___ INPUT RECORDS

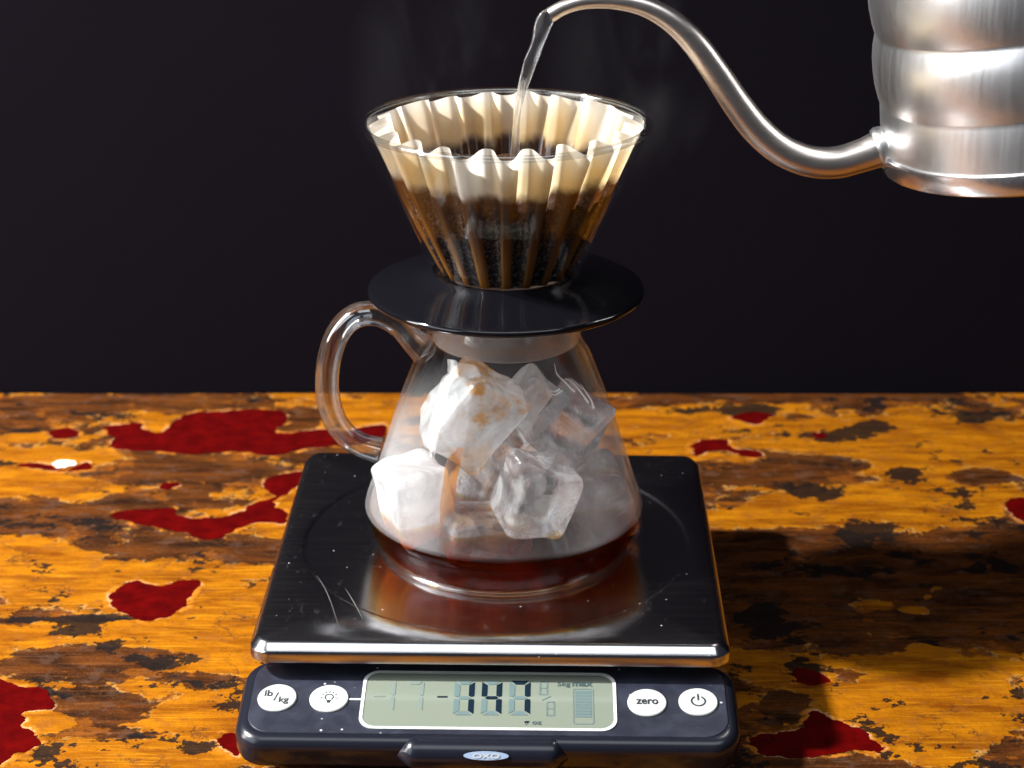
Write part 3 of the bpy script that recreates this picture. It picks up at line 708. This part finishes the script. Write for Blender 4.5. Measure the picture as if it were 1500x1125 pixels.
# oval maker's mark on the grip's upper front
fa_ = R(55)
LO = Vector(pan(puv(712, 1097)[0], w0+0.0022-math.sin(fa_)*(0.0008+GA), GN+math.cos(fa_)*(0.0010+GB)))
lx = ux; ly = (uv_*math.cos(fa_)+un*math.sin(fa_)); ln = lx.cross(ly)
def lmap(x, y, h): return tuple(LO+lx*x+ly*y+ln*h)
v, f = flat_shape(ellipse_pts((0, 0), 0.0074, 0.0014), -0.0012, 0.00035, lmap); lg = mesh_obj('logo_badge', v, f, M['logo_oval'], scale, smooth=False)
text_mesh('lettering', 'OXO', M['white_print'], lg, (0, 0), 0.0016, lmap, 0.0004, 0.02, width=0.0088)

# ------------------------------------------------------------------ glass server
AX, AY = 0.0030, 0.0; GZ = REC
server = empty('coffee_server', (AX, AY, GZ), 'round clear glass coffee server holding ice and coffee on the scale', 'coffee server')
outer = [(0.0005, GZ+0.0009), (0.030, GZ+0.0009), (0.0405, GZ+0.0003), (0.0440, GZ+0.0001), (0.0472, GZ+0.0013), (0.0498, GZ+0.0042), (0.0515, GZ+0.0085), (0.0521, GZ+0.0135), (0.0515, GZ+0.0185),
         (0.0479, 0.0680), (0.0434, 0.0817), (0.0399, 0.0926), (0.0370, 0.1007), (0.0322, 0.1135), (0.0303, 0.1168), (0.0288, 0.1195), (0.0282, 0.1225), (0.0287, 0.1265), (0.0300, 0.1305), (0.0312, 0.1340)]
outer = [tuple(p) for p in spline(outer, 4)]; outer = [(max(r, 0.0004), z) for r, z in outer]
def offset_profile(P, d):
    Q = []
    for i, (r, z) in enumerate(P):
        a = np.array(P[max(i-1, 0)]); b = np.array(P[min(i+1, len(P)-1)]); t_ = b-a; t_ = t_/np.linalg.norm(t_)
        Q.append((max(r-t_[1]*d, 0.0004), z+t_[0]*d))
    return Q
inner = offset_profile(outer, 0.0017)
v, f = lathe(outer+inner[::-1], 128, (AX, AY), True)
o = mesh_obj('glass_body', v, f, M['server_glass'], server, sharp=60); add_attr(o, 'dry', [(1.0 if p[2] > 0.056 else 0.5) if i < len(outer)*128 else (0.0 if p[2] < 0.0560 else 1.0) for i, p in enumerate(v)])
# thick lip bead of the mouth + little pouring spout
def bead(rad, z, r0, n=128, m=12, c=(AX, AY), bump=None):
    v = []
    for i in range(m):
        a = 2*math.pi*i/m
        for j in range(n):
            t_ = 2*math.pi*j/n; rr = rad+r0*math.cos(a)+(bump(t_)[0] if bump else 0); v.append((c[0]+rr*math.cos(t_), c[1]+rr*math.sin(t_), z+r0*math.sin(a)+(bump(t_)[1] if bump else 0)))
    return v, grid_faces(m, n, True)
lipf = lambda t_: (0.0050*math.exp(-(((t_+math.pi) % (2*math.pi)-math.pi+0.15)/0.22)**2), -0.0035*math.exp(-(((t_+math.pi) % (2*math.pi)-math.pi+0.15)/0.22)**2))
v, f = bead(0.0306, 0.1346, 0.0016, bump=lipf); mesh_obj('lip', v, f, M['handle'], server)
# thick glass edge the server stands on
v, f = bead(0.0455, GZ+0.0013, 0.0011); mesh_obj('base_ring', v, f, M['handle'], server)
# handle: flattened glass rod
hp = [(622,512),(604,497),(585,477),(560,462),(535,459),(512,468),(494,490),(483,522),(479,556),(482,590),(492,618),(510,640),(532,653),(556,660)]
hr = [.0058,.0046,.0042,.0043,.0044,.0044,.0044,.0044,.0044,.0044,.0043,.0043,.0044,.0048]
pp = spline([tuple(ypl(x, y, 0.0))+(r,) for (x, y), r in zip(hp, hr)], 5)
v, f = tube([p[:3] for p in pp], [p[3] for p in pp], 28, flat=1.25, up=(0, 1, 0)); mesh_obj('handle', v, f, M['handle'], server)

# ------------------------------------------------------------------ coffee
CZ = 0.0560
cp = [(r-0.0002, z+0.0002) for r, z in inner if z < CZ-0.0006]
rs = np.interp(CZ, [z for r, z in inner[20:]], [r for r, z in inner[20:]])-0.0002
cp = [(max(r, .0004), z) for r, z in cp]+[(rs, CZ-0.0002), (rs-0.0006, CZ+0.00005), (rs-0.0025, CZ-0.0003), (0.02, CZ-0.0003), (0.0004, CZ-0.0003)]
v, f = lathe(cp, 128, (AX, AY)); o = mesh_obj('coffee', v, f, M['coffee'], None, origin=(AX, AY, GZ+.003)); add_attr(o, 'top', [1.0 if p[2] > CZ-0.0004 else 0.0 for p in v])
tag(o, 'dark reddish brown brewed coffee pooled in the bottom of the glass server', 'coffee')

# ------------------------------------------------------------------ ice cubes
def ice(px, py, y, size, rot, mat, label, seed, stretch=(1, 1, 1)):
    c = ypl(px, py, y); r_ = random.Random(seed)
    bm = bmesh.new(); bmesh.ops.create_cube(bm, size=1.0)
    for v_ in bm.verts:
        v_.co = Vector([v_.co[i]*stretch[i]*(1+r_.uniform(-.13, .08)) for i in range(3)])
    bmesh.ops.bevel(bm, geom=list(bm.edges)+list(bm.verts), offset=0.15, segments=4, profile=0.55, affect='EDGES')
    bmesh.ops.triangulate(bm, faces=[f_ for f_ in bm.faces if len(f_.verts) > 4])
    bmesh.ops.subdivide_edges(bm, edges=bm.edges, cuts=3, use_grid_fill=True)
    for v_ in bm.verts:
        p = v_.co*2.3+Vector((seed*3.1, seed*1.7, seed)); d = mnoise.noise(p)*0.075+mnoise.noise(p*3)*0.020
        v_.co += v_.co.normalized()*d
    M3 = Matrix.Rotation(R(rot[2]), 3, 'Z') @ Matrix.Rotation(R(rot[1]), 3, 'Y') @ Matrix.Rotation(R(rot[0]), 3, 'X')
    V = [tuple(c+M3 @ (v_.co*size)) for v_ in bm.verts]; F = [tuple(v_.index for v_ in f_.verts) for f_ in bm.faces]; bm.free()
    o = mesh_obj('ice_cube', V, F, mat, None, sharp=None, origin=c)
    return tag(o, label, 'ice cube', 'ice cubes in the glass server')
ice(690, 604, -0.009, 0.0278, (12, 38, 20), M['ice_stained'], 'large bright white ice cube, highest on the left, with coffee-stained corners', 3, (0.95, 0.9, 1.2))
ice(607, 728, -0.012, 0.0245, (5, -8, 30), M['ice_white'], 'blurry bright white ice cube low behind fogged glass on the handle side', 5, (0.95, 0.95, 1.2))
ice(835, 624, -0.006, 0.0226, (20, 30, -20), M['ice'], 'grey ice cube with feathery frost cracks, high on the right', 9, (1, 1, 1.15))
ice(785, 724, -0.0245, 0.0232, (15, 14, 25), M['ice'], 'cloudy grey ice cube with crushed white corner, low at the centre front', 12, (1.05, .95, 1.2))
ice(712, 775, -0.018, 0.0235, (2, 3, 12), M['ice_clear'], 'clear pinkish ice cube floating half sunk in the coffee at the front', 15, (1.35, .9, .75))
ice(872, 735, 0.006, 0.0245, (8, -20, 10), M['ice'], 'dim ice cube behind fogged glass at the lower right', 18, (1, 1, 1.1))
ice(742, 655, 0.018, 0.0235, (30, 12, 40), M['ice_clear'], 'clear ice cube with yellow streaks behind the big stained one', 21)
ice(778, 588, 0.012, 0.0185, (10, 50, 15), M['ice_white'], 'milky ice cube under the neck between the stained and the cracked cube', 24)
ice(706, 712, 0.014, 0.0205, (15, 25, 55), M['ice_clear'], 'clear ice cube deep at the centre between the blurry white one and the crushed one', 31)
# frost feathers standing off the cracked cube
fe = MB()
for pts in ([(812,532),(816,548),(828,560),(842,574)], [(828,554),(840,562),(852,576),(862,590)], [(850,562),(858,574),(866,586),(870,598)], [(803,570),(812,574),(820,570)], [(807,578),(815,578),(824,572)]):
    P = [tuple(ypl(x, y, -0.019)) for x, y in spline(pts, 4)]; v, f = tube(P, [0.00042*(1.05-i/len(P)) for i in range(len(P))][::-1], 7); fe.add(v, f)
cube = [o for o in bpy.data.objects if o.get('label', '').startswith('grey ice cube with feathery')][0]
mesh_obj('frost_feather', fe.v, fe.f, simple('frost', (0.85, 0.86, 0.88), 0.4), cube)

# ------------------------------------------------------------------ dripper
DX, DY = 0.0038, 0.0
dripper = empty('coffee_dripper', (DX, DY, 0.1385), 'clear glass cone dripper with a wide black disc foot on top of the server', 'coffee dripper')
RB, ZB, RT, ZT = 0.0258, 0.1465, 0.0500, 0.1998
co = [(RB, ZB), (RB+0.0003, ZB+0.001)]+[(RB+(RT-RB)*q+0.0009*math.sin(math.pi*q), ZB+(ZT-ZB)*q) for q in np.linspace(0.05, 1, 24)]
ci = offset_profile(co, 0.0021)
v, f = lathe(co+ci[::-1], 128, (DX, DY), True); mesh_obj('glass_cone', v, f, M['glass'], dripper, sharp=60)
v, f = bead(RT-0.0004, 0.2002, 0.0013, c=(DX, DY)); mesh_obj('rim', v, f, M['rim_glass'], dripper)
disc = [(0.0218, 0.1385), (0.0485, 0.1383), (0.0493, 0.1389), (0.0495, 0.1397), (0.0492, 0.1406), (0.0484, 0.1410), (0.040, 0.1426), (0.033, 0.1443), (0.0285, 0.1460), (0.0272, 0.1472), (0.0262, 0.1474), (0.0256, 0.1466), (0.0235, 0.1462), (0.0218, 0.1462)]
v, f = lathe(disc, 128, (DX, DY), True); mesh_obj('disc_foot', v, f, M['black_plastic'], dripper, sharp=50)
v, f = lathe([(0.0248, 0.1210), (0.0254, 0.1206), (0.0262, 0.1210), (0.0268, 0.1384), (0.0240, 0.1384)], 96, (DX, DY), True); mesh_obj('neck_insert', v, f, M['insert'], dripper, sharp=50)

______
___ INPUT RECORDS

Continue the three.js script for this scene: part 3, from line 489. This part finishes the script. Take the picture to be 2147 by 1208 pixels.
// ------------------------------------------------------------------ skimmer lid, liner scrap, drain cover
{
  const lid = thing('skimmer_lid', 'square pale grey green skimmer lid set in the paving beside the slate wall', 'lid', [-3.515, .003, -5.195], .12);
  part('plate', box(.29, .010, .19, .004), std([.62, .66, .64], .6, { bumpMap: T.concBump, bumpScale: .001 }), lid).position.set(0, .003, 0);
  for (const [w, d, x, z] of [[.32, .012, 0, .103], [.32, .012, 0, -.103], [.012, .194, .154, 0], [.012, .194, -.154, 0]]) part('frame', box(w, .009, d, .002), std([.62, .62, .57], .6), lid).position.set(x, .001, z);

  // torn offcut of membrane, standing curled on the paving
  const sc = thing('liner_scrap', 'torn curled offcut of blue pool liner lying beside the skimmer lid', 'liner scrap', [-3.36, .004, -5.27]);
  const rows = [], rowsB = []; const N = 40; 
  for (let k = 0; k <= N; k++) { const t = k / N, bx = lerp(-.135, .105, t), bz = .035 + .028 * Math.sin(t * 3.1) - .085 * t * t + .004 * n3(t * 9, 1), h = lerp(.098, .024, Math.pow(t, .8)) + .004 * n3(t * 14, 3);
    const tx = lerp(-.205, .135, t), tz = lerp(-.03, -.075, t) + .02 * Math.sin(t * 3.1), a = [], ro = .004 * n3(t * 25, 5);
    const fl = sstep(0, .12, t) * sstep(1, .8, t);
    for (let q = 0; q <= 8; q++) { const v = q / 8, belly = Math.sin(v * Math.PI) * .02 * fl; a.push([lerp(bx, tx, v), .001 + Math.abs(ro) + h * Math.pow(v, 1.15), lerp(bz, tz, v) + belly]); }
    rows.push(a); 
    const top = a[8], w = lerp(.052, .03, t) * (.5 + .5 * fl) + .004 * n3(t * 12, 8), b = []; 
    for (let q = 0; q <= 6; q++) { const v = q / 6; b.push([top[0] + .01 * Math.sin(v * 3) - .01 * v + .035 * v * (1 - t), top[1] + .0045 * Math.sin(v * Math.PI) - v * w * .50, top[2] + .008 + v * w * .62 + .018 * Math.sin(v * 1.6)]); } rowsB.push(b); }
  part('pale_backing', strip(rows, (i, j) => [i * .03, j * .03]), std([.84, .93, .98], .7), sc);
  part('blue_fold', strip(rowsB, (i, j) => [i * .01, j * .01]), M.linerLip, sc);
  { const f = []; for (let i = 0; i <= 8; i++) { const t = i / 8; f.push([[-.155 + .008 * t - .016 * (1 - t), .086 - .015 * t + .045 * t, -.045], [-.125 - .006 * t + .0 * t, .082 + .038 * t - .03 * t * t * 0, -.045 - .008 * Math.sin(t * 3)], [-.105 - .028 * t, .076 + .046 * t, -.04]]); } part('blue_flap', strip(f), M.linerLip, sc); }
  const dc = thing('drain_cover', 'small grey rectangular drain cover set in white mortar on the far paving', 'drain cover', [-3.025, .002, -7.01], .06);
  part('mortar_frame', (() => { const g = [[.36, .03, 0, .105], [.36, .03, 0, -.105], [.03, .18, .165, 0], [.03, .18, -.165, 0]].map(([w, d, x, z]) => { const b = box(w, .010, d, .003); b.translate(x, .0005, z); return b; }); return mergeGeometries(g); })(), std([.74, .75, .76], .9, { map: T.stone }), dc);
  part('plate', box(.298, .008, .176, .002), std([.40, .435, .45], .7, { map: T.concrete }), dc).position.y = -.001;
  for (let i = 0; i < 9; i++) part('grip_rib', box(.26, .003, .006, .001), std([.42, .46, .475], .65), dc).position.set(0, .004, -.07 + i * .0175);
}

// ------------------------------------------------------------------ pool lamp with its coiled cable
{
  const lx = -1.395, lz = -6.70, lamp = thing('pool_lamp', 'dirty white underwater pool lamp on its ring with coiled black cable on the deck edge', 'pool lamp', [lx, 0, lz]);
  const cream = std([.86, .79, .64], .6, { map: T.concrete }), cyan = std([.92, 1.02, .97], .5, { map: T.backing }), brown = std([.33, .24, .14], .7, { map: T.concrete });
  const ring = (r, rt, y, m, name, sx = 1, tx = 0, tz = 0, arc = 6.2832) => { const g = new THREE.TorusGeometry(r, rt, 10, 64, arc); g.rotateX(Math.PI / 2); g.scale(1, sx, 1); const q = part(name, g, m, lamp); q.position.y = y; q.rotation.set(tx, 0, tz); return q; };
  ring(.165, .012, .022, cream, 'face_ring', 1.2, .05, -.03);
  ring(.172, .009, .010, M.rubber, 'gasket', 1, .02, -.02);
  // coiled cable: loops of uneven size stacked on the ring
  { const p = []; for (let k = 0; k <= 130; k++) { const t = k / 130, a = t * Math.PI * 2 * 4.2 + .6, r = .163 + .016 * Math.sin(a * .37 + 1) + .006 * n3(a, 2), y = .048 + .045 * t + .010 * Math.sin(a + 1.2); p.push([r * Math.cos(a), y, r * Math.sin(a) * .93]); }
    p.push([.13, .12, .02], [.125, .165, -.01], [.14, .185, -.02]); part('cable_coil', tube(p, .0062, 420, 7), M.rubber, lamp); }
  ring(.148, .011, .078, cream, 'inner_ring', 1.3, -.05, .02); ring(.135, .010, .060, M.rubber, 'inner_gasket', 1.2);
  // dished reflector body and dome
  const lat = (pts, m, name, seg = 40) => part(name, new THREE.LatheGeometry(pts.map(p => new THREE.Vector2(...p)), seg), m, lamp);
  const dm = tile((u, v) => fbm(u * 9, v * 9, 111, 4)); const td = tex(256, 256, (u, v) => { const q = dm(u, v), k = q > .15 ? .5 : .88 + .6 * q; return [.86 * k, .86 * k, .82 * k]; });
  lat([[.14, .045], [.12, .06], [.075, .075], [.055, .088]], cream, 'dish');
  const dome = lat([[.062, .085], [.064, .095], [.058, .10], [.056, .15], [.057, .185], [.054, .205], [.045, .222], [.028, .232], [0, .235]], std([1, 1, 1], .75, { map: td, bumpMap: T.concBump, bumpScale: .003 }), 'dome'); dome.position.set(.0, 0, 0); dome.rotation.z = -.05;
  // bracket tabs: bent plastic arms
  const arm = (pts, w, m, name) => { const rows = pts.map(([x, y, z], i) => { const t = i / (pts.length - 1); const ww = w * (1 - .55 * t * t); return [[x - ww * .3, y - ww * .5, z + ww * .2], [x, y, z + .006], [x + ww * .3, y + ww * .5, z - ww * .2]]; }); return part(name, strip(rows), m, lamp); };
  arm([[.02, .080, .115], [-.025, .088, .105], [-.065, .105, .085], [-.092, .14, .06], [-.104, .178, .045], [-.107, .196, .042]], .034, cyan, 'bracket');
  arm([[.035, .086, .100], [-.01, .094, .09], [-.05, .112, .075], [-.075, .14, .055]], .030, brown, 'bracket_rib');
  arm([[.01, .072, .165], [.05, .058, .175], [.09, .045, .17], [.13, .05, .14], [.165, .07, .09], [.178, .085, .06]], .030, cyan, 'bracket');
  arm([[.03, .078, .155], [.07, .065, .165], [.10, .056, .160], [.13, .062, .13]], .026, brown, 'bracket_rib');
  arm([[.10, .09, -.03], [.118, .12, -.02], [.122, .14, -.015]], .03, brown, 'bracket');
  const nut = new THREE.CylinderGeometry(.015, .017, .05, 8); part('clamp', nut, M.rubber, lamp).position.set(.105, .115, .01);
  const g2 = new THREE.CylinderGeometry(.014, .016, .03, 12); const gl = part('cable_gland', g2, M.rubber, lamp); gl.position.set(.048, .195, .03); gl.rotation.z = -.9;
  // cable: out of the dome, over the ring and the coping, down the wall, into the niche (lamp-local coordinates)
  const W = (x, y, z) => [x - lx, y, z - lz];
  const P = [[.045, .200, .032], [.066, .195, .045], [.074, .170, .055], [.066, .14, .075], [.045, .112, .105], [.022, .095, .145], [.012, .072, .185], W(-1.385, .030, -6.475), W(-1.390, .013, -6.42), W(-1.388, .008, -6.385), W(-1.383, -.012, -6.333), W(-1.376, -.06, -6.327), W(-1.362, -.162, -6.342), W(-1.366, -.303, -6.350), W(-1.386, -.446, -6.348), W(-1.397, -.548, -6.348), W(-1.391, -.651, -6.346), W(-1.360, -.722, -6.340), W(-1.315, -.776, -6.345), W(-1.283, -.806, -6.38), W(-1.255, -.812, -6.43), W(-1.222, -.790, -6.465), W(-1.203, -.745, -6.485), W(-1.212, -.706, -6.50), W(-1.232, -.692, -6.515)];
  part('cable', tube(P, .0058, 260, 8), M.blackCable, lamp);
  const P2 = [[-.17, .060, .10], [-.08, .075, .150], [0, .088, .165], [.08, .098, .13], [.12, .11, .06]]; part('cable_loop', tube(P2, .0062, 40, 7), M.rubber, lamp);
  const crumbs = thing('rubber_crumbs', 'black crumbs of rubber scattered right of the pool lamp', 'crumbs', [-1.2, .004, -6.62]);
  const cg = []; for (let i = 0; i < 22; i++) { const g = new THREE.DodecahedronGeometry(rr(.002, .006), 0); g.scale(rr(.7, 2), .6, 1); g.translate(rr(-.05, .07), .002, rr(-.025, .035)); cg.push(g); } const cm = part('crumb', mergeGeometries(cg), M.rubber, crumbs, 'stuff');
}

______

DIRECTIVE: All lines above from the one containing "Write part 3" to the one containing "0.0004, 0.02, width=0.0088)" must be repeated exactly, both lines included, and no others.

FINAL RESULT:
Write part 3 of the bpy script that recreates this picture. It picks up at line 708. This part finishes the script. Write for Blender 4.5. Measure the picture as if it were 1500x1125 pixels.
# oval maker's mark on the grip's upper front
fa_ = R(55)
LO = Vector(pan(puv(712, 1097)[0], w0+0.0022-math.sin(fa_)*(0.0008+GA), GN+math.cos(fa_)*(0.0010+GB)))
lx = ux; ly = (uv_*math.cos(fa_)+un*math.sin(fa_)); ln = lx.cross(ly)
def lmap(x, y, h): return tuple(LO+lx*x+ly*y+ln*h)
v, f = flat_shape(ellipse_pts((0, 0), 0.0074, 0.0014), -0.0012, 0.00035, lmap); lg = mesh_obj('logo_badge', v, f, M['logo_oval'], scale, smooth=False)
text_mesh('lettering', 'OXO', M['white_print'], lg, (0, 0), 0.0016, lmap, 0.0004, 0.02, width=0.0088)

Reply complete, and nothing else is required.